GOAL: The lines from the top of the material below through the line containing "more leaves as" are to be printed exactly, with pictures omitted.

(Stored data entries)
>>

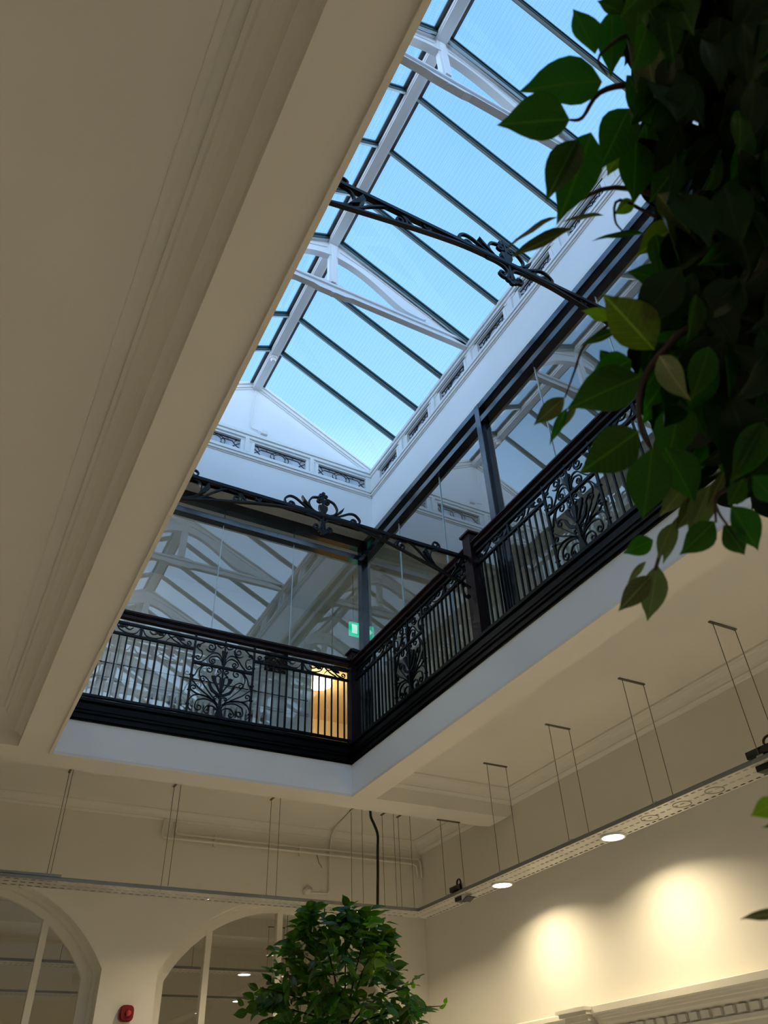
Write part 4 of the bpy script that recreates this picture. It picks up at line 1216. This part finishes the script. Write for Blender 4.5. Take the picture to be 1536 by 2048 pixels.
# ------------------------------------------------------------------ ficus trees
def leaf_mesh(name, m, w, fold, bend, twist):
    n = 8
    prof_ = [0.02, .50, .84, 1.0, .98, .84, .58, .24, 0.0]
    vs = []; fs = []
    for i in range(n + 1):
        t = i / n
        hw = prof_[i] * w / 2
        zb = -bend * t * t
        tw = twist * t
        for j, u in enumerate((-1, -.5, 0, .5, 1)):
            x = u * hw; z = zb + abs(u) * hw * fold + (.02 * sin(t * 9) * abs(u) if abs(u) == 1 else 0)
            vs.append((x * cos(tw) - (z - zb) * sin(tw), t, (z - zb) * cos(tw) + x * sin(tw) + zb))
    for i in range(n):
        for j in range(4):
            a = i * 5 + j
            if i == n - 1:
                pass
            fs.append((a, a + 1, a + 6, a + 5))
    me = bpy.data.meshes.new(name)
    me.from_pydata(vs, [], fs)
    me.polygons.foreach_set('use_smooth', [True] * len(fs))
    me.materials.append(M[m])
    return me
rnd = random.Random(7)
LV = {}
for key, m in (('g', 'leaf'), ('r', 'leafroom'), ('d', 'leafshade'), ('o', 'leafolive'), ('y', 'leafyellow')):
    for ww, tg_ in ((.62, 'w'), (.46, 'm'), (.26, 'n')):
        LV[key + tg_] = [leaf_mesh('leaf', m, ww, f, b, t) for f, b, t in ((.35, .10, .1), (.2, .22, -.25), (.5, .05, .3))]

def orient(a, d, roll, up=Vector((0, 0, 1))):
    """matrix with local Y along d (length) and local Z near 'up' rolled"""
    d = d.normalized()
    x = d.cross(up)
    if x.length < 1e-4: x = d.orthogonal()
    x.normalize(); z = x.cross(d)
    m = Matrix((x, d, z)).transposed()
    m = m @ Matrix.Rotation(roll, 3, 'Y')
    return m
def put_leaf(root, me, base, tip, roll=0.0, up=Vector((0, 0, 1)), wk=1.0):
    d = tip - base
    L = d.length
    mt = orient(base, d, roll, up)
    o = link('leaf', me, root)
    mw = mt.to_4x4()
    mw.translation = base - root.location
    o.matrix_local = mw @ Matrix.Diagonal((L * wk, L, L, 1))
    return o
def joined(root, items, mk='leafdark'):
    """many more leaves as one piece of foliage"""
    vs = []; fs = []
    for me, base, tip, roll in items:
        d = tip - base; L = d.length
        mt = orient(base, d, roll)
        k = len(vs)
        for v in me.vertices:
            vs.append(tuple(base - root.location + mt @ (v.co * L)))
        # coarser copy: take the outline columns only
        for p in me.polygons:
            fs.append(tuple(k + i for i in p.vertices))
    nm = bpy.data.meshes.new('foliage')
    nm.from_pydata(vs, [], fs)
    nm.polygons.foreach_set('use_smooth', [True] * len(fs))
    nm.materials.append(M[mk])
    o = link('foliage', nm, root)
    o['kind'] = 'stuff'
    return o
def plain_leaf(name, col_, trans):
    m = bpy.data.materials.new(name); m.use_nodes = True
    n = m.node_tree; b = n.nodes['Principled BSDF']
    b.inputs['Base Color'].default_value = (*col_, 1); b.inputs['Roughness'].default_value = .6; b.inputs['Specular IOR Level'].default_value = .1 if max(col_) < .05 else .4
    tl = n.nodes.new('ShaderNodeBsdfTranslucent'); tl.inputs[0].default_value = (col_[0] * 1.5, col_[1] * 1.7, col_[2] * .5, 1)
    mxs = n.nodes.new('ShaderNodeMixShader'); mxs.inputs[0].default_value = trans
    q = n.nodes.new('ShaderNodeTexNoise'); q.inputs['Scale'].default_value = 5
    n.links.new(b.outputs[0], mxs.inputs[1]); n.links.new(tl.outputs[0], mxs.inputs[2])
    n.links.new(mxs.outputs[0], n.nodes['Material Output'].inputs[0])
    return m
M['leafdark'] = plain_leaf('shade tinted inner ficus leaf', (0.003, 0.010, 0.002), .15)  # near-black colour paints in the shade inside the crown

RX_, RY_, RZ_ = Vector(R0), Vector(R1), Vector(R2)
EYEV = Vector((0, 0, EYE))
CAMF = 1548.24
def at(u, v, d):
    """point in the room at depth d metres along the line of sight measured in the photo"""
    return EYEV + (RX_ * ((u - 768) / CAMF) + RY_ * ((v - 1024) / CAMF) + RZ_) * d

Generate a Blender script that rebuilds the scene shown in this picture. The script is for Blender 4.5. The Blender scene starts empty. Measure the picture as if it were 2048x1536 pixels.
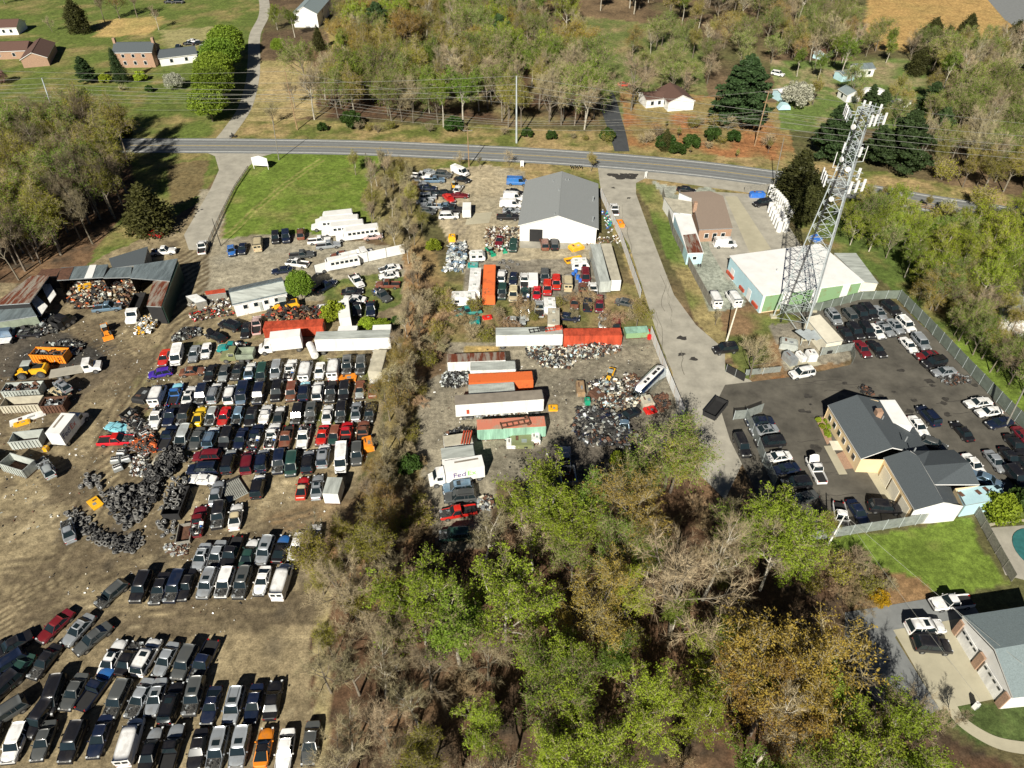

<<

FINAL RESULT:
Write part 4 of the bpy script that recreates this picture. It picks up at line 1216. This part finishes the script. Write for Blender 4.5. Take the picture to be 1536 by 2048 pixels.
# ------------------------------------------------------------------ ficus trees
def leaf_mesh(name, m, w, fold, bend, twist):
    n = 8
    prof_ = [0.02, .50, .84, 1.0, .98, .84, .58, .24, 0.0]
    vs = []; fs = []
    for i in range(n + 1):
        t = i / n
        hw = prof_[i] * w / 2
        zb = -bend * t * t
        tw = twist * t
        for j, u in enumerate((-1, -.5, 0, .5, 1)):
            x = u * hw; z = zb + abs(u) * hw * fold + (.02 * sin(t * 9) * abs(u) if abs(u) == 1 else 0)
            vs.append((x * cos(tw) - (z - zb) * sin(tw), t, (z - zb) * cos(tw) + x * sin(tw) + zb))
    for i in range(n):
        for j in range(4):
            a = i * 5 + j
            if i == n - 1:
                pass
            fs.append((a, a + 1, a + 6, a + 5))
    me = bpy.data.meshes.new(name)
    me.from_pydata(vs, [], fs)
    me.polygons.foreach_set('use_smooth', [True] * len(fs))
    me.materials.append(M[m])
    return me
rnd = random.Random(7)
LV = {}
for key, m in (('g', 'leaf'), ('r', 'leafroom'), ('d', 'leafshade'), ('o', 'leafolive'), ('y', 'leafyellow')):
    for ww, tg_ in ((.62, 'w'), (.46, 'm'), (.26, 'n')):
        LV[key + tg_] = [leaf_mesh('leaf', m, ww, f, b, t) for f, b, t in ((.35, .10, .1), (.2, .22, -.25), (.5, .05, .3))]

def orient(a, d, roll, up=Vector((0, 0, 1))):
    """matrix with local Y along d (length) and local Z near 'up' rolled"""
    d = d.normalized()
    x = d.cross(up)
    if x.length < 1e-4: x = d.orthogonal()
    x.normalize(); z = x.cross(d)
    m = Matrix((x, d, z)).transposed()
    m = m @ Matrix.Rotation(roll, 3, 'Y')
    return m
def put_leaf(root, me, base, tip, roll=0.0, up=Vector((0, 0, 1)), wk=1.0):
    d = tip - base
    L = d.length
    mt = orient(base, d, roll, up)
    o = link('leaf', me, root)
    mw = mt.to_4x4()
    mw.translation = base - root.location
    o.matrix_local = mw @ Matrix.Diagonal((L * wk, L, L, 1))
    return o
def joined(root, items, mk='leafdark'):
    """many more leaves as one piece of foliage"""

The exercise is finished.